Aperture and F numbers

Mechanical Iris Most photographers know that F numbers are related to the amount of light reaching the camera’s sensor or film. But a lot of people are still a bit fuzzy about what the number actually represents, and why it’s often such an odd-looking number.  To understand the origin of the F number, you have to go back in time, to the origins of optics, and the humble Magnifying Glass…

The Magnifying glass is a simple convex lens, able to focus on light from a small object, and bend the light so that it can be viewed comfortably from a distance.  Conversely, light from a distant object, like the sun, can be focused by the Magnifying Glass at a short distance from the lens.  This distance is known as the Focal Length (f) of the lens.  Early cameras used small convex lenses in much the same way: light from distant objects was focused onto a light-sensitive plate, and lenses with longer focal lengths produced larger images.
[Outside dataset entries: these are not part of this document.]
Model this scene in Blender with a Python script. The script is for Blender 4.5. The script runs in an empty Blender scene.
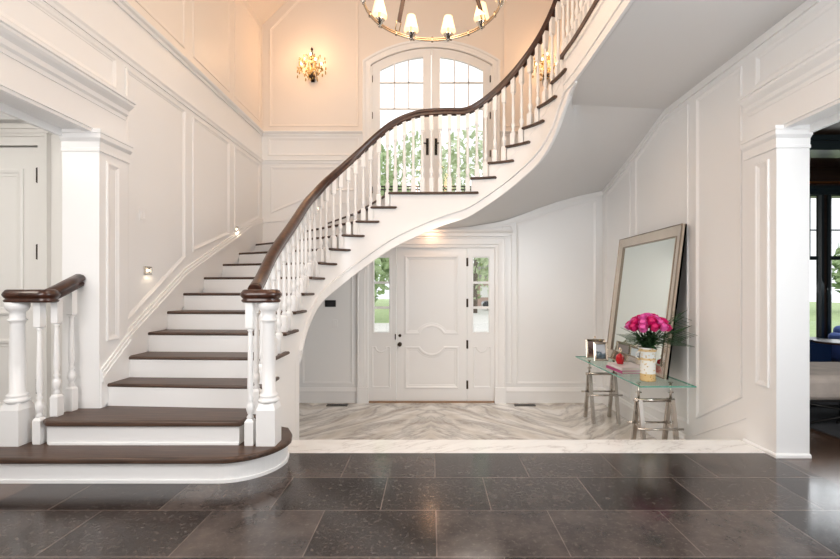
import bpy, bmesh, math, random
from mathutils import Vector, Matrix
random.seed(7)
PI = math.pi
col = bpy.context.scene.collection
H, YH, F, VX = 1.375, 289.0, 450.0, 431.0
R = 0.19                       # stair riser
XL, XR, YB = -2.80, 2.85, 7.456
ZL = -0.506                    # vestibule floor
ZS, ZU = 3.55, 3.99            # flat soffit, upper floor
ZC = 5.75                      # where the sloped ceiling starts
WT = 0.28

# ------------------------------------------------------------------ materials
def newmat(name):
    m = bpy.data.materials.new(name); m.use_nodes = True
    nt = m.node_tree; b = nt.nodes['Principled BSDF']
    return m, nt, b
def S(b, **k):
    for a, v in k.items():
        a = a.replace('_', ' ')
        if a in b.inputs:
            b.inputs[a].default_value = (*v, 1) if isinstance(v, tuple) and len(v) == 3 else v
def simple(name, c, rough=.5, metal=0., var=.04, scale=8., bump=0., **k):
    m, nt, b = newmat(name); S(b, Roughness=rough, Metallic=metal, **k)
    tc = nt.nodes.new('ShaderNodeTexCoord'); n = nt.nodes.new('ShaderNodeTexNoise'); n.inputs['Scale'].default_value = scale
    n.inputs['Detail'].default_value = 4
    r = nt.nodes.new('ShaderNodeValToRGB')
    r.color_ramp.elements[0].color = (*[max(0, x*(1-var)) for x in c], 1); r.color_ramp.elements[1].color = (*[min(1, x*(1+var)) for x in c], 1)
    nt.links.new(tc.outputs['Object'], n.inputs['Vector']); nt.links.new(n.outputs['Fac'], r.inputs['Fac']); nt.links.new(r.outputs['Color'], b.inputs['Base Color'])
    if bump:
        bp = nt.nodes.new('ShaderNodeBump'); bp.inputs['Strength'].default_value = bump; bp.inputs['Distance'].default_value = .01
        nt.links.new(n.outputs['Fac'], bp.inputs['Height']); nt.links.new(bp.outputs['Normal'], b.inputs['Normal'])
    return m
def emis(name, c, s):
    m, nt, b = newmat(name); S(b, Base_Color=c, Emission_Color=c, Emission_Strength=s); return m
def wood(name, c1, c2, rough, scale=(1.2, 14, 14), coat=0.):
    m, nt, b = newmat(name); S(b, Roughness=rough, Coat_Weight=coat, Coat_Roughness=.12)
    tc = nt.nodes.new('ShaderNodeTexCoord'); mp = nt.nodes.new('ShaderNodeMapping'); mp.inputs['Scale'].default_value = scale
    n = nt.nodes.new('ShaderNodeTexNoise'); n.inputs['Scale'].default_value = 3; n.inputs['Detail'].default_value = 8; n.inputs['Distortion'].default_value = .6
    r = nt.nodes.new('ShaderNodeValToRGB'); r.color_ramp.elements[0].position = .3; r.color_ramp.elements[1].position = .72
    r.color_ramp.elements[0].color = (*c1, 1); r.color_ramp.elements[1].color = (*c2, 1)
    nt.links.new(tc.outputs['Object'], mp.inputs['Vector']); nt.links.new(mp.outputs['Vector'], n.inputs['Vector'])
    nt.links.new(n.outputs['Fac'], r.inputs['Fac']); nt.links.new(r.outputs['Color'], b.inputs['Base Color'])
    bp = nt.nodes.new('ShaderNodeBump'); bp.inputs['Strength'].default_value = .15; bp.inputs['Distance'].default_value = .004
    nt.links.new(n.outputs['Fac'], bp.inputs['Height']); nt.links.new(bp.outputs['Normal'], b.inputs['Normal'])
    return m
def marble(name, chevron, base=(.88, .85, .81)):
    m, nt, b = newmat(name); S(b, Roughness=.12)
    L = nt.links.new
    tc = nt.nodes.new('ShaderNodeTexCoord'); sp = nt.nodes.new('ShaderNodeSeparateXYZ'); cb = nt.nodes.new('ShaderNodeCombineXYZ')
    L(tc.outputs['Object'], sp.inputs[0])
    if chevron:      # slabs laid as mirrored pairs: fold x about the joints
        pg = nt.nodes.new('ShaderNodeMath'); pg.operation = 'PINGPONG'; pg.inputs[1].default_value = 1.9
        L(sp.outputs['X'], pg.inputs[0]); L(pg.outputs[0], cb.inputs['X'])
    else: L(sp.outputs['X'], cb.inputs['X'])
    L(sp.outputs['Y'], cb.inputs['Y'])
    mp = nt.nodes.new('ShaderNodeMapping'); mp.inputs['Rotation'].default_value = (0, 0, math.radians(48 if chevron else -25)); mp.inputs['Scale'].default_value = (1, 3.2, 1)
    vr = nt.nodes.new('ShaderNodeMapping'); vr.inputs['Rotation'].default_value = (0, 0, math.radians(48 if chevron else -25))
    L(cb.outputs[0], vr.inputs['Vector'])
    mp.inputs['Rotation'].default_value = (0, 0, 0); L(vr.outputs[0], mp.inputs['Vector'])
    nz = nt.nodes.new('ShaderNodeTexNoise'); nz.inputs['Scale'].default_value = .62 if chevron else .8; nz.inputs['Detail'].default_value = 9; nz.inputs['Roughness'].default_value = .62; nz.inputs['Distortion'].default_value = .5
    L(mp.outputs[0], nz.inputs['Vector'])
    sb = nt.nodes.new('ShaderNodeMath'); sb.operation = 'SUBTRACT'; sb.inputs[1].default_value = .5; L(nz.outputs['Fac'], sb.inputs[0])
    ab = nt.nodes.new('ShaderNodeMath'); ab.operation = 'ABSOLUTE'; L(sb.outputs[0], ab.inputs[0])
    r = nt.nodes.new('ShaderNodeValToRGB'); e = r.color_ramp.elements
    e[0].position = 0; e[0].color = (.50, .475, .455, 1); e[1].position = .06; e[1].color = (*base, 1)
    k = e.new(.014); k.color = (.66, .63, .60, 1)
    if not chevron: e[0].color = (.62, .60, .58, 1); e[1].position = .022; e[1].color = (*base, 1); k.color = (.82, .80, .78, 1); k.position = .008
    L(ab.outputs[0], r.inputs['Fac'])
    n2 = nt.nodes.new('ShaderNodeTexNoise'); n2.inputs['Scale'].default_value = 1.1; n2.inputs['Detail'].default_value = 5; L(mp.outputs[0], n2.inputs['Vector'])
    r2 = nt.nodes.new('ShaderNodeValToRGB'); r2.color_ramp.elements[0].position = .38; r2.color_ramp.elements[1].position = .62
    r2.color_ramp.elements[0].color = (.70, .66, .61, 1) if chevron else (.95, .95, .95, 1); r2.color_ramp.elements[1].color = (1, 1, 1, 1); L(n2.outputs['Fac'], r2.inputs['Fac'])
    mx = nt.nodes.new('ShaderNodeMix'); mx.data_type = 'RGBA'; mx.blend_type = 'MULTIPLY'; mx.inputs['Factor'].default_value = 1
    L(r.outputs[0], mx.inputs['A']); L(r2.outputs[0], mx.inputs['B']); L(mx.outputs['Result'], b.inputs['Base Color'])
    return m
def bluestone():
    m, nt, b = newmat('dark_limestone'); L = nt.links.new
    S(b, Specular_IOR_Level=.45)
    tc = nt.nodes.new('ShaderNodeTexCoord'); mp = nt.nodes.new('ShaderNodeMapping')
    mp.inputs['Location'].default_value = (-.03+.69*20, -3.77+.487*40, 0)
    L(tc.outputs['Object'], mp.inputs['Vector'])
    br = nt.nodes.new('ShaderNodeTexBrick'); br.inputs['Scale'].default_value = 1; br.inputs['Brick Width'].default_value = .69; br.inputs['Row Height'].default_value = .487
    br.inputs['Mortar Size'].default_value = .0035; br.offset = .5; br.inputs['Bias'].default_value = 0; br.inputs['Mortar Smooth'].default_value = .1
    br.inputs['Color1'].default_value = (.022, .018, .017, 1); br.inputs['Color2'].default_value = (.056, .047, .043, 1); br.inputs['Mortar'].default_value = (.12, .10, .09, 1)
    L(mp.outputs[0], br.inputs['Vector'])
    n = nt.nodes.new('ShaderNodeTexNoise'); n.inputs['Scale'].default_value = 3.4; n.inputs['Detail'].default_value = 12; n.inputs['Roughness'].default_value = .68; L(tc.outputs['Object'], n.inputs['Vector'])
    r = nt.nodes.new('ShaderNodeValToRGB'); e = r.color_ramp.elements; e[0].position = .3; e[0].color = (.45, .43, .45, 1); e[1].position = .72; e[1].color = (1.9, 1.8, 1.75, 1)
    L(n.outputs['Fac'], r.inputs['Fac'])
    mx = nt.nodes.new('ShaderNodeMix'); mx.data_type = 'RGBA'; mx.blend_type = 'MULTIPLY'; mx.inputs['Factor'].default_value = 1
    L(br.outputs['Color'], mx.inputs['A']); L(r.outputs[0], mx.inputs['B'])
    n3 = nt.nodes.new('ShaderNodeTexNoise'); n3.inputs['Scale'].default_value = 34; n3.inputs['Detail'].default_value = 8; n3.inputs['Roughness'].default_value = .75; L(tc.outputs['Object'], n3.inputs['Vector'])
    r3 = nt.nodes.new('ShaderNodeValToRGB'); e = r3.color_ramp.elements; e[0].position = .54; e[0].color = (0, 0, 0, 1); e[1].position = .70; e[1].color = (.8, .8, .8, 1); L(n3.outputs['Fac'], r3.inputs['Fac'])
    m2 = nt.nodes.new('ShaderNodeMix'); m2.data_type = 'RGBA'; L(r3.outputs[0], m2.inputs['Factor']); L(mx.outputs['Result'], m2.inputs['A']); m2.inputs['B'].default_value = (.15, .125, .11, 1)
    L(m2.outputs['Result'], b.inputs['Base Color'])
    rr = nt.nodes.new('ShaderNodeMapRange'); rr.inputs['To Min'].default_value = .05; rr.inputs['To Max'].default_value = .24; L(n.outputs['Fac'], rr.inputs['Value']); L(rr.outputs[0], b.inputs['Roughness'])
    bp = nt.nodes.new('ShaderNodeBump'); bp.inputs['Strength'].default_value = .12; bp.inputs['Distance'].default_value = .002; L(n3.outputs['Fac'], bp.inputs['Height']); L(bp.outputs[0], b.inputs['Normal'])
    return m
def glassmat(name, tint=(1, 1, 1), refl=.12, rough=.02):
    m = bpy.data.materials.new(name); m.use_nodes = True; nt = m.node_tree; nt.nodes.clear()
    o = nt.nodes.new('ShaderNodeOutputMaterial'); t = nt.nodes.new('ShaderNodeBsdfTransparent'); g = nt.nodes.new('ShaderNodeBsdfGlossy'); x = nt.nodes.new('ShaderNodeMixShader')
    t.inputs[0].default_value = (*tint, 1); g.inputs['Roughness'].default_value = rough; x.inputs[0].default_value = refl
    nt.links.new(t.outputs[0], x.inputs[1]); nt.links.new(g.outputs[0], x.inputs[2]); nt.links.new(x.outputs[0], o.inputs[0])
    return m
def foliage(name, c1, c2):
    m, nt, b = newmat(name); S(b, Roughness=.7)
    n = nt.nodes.new('ShaderNodeTexNoise'); n.inputs['Scale'].default_value = 3.; n.inputs['Detail'].default_value = 8; n.inputs['Roughness'].default_value = .8
    tc = nt.nodes.new('ShaderNodeTexCoord'); nt.links.new(tc.outputs['Object'], n.inputs['Vector'])
    r = nt.nodes.new('ShaderNodeValToRGB'); r.color_ramp.elements[0].position = .42; r.color_ramp.elements[1].position = .6
    r.color_ramp.elements[0].color = (*c1, 1); r.color_ramp.elements[1].color = (*c2, 1)
    nt.links.new(n.outputs['Fac'], r.inputs['Fac']); nt.links.new(r.outputs[0], b.inputs['Base Color'])
    return m

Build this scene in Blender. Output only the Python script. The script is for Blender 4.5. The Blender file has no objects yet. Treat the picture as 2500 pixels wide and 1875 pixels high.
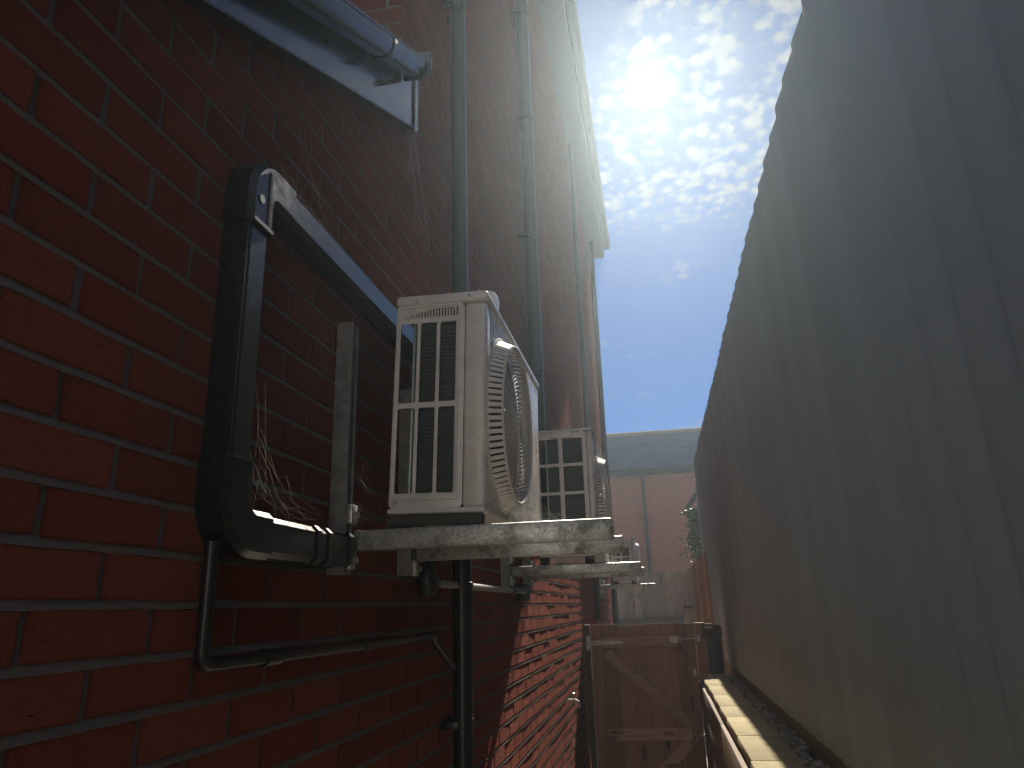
import bpy, bmesh, math, random
from mathutils import Vector, Matrix
random.seed(7)
rad = math.radians
sc = bpy.context.scene
COL = sc.collection

# ------------------------------------------------------------------ camera
cam_d = bpy.data.cameras.new('camera')
cam = bpy.data.objects.new('camera', cam_d); COL.objects.link(cam)
RX = Vector((0.98115253, 0.19110021, -0.02864301))
RY = Vector((-0.08315362, 0.28374685, -0.95528697))   # image down
RZ = Vector((-0.17442817, 0.939664, 0.29428962))      # forward
CAM = Vector((0.74, 0.0, 2.0))
cam.matrix_world = Matrix(((RX.x, -RY.x, -RZ.x, CAM.x), (RX.y, -RY.y, -RZ.y, CAM.y), (RX.z, -RY.z, -RZ.z, CAM.z), (0, 0, 0, 1)))
cam_d.sensor_width = 36.0; cam_d.lens = 36.0 * 1780 / 2500
cam_d.clip_start = 0.02; cam_d.clip_end = 2000
sc.camera = cam

# ------------------------------------------------------------------ sun, sky, exposure
SUN_AZ, SUN_EL = rad(2.7), rad(38.2)
SUNV = Vector((math.sin(SUN_AZ) * math.cos(SUN_EL), math.cos(SUN_AZ) * math.cos(SUN_EL), math.sin(SUN_EL)))
sun_d = bpy.data.lights.new('sun', 'SUN'); sun_d.energy = 5.0; sun_d.angle = rad(0.5); sun_d.color = (1.0, 0.90, 0.74)
sun = bpy.data.objects.new('sun', sun_d); COL.objects.link(sun)
sun.rotation_euler = SUNV.to_track_quat('Z', 'Y').to_euler(); sun.location = (3, 30, 30)
sc.view_settings.view_transform = 'Standard'; sc.view_settings.look = 'None'
sc.view_settings.exposure = 0.62; sc.view_settings.gamma = 1.0; sc.view_settings.use_curve_mapping = False
sc.cycles.use_denoising = True
sc.cycles.max_bounces = 8; sc.cycles.diffuse_bounces = 4; sc.cycles.glossy_bounces = 4; sc.cycles.volume_bounces = 1
sc.cycles.caustics_reflective = False; sc.cycles.caustics_refractive = False
sc.cycles.sample_clamp_indirect = 4.0

class NT:
    """small helper round a node tree"""
    def __init__(s, nt): s.nt = nt; s.n = nt.nodes; s.l = nt.links
    def add(s, t, **kw):
        n = s.n.new(t)
        for k, v in kw.items(): setattr(n, k, v)
        return n
    def set(s, sock, v):
        if hasattr(v, 'is_linked'): s.l.new(v, sock)
        elif v is not None: sock.default_value = v
    def math(s, op, a, b=None, c=None, clamp=False):
        n = s.add('ShaderNodeMath', operation=op, use_clamp=clamp)
        s.set(n.inputs[0], a)
        if b is not None: s.set(n.inputs[1], b)
        if c is not None: s.set(n.inputs[2], c)
        return n.outputs[0]
    def vmath(s, op, a, b=None):
        n = s.add('ShaderNodeVectorMath', operation=op)
        s.set(n.inputs[0], a)
        if b is not None: s.set(n.inputs[1], b)
        return n
    def sep(s, v):
        n = s.add('ShaderNodeSeparateXYZ'); s.l.new(v, n.inputs[0]); return n.outputs
    def comb(s, x, y, z):
        n = s.add('ShaderNodeCombineXYZ')
        for i, v in enumerate((x, y, z)): s.set(n.inputs[i], v)
        return n.outputs[0]
    def noise(s, vec, scale, detail=4, rough=.55, dist=0.0):
        n = s.add('ShaderNodeTexNoise'); s.set(n.inputs['Vector'], vec)
        n.inputs['Scale'].default_value = scale; n.inputs['Detail'].default_value = detail
        n.inputs['Roughness'].default_value = rough; n.inputs['Distortion'].default_value = dist
        return n.outputs['Fac']
    def step(s, v, a, b, to0=0.0, to1=1.0):
        n = s.add('ShaderNodeMapRange', interpolation_type='SMOOTHSTEP')
        s.set(n.inputs[0], v); s.set(n.inputs[1], a); s.set(n.inputs[2], b); s.set(n.inputs[3], to0); s.set(n.inputs[4], to1)
        return n.outputs[0]
    def mix(s, f, a, b, mode='MIX'):
        n = s.add('ShaderNodeMix', data_type='RGBA', blend_type=mode)
        s.set(n.inputs[0], f); s.set(n.inputs[6], a); s.set(n.inputs[7], b)
        return n.outputs[2]
    def vscale(s, v, k):
        n = s.vmath('MULTIPLY', v, k); return n.outputs[0]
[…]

As film emulsions became more sensitive to light, camera makers had to find a way to be able to reduce the light coming into the camera.  So they employed a mechanical iris to block out light coming through the lens.  The amount of light captured by a camera lens is dictated by the area of the iris aperture — to reduce the light entering the camera by half, the iris would reduce the aperture area by half.

Photographers soon discovered that they needed a way of working out the best aperture to use in any given situation, so camera makers needed a system to mark aperture settings, which would be the same for different cameras.

The aperture of a lens (in square inches or millimetres) was not enough to describe how much light produced the image, because longer focal lengths spread the image over a much larger area of the plate, thereby darkening it.  Focal length would have to be taken into account.  Camera makers decided that the best way to show light-gathering power was to describe the F number as the ratio of a lens’s aperture diameter to its focal length.  So, a lens with a 1″ aperture diameter and a 2″ focal length would be marked as f/2 — literally meaning focal length divided by 2.  Stopped down to a ½” diameter, the same lens would be set at f/4, or focal length divided by 4.

This was where the confusion began.  This was not the most easiest-to-understand labelling system for aperture, because the F number apparently increases as the aperture decreases, and its value is not directly proportional to aperture area (because aperture area is proportional to the square of the diameter).  But we’re stuck with it now!

Nowadays, camera lenses have complex designs.  Lenses contain many different lens elements, moving in different directions, effectively changing the apparent focal length and diameter of the lens.  This makes it increasingly difficult to visualise aperture and focal length, with photographers having to rely purely on lens markings and camera displays for aperture settings.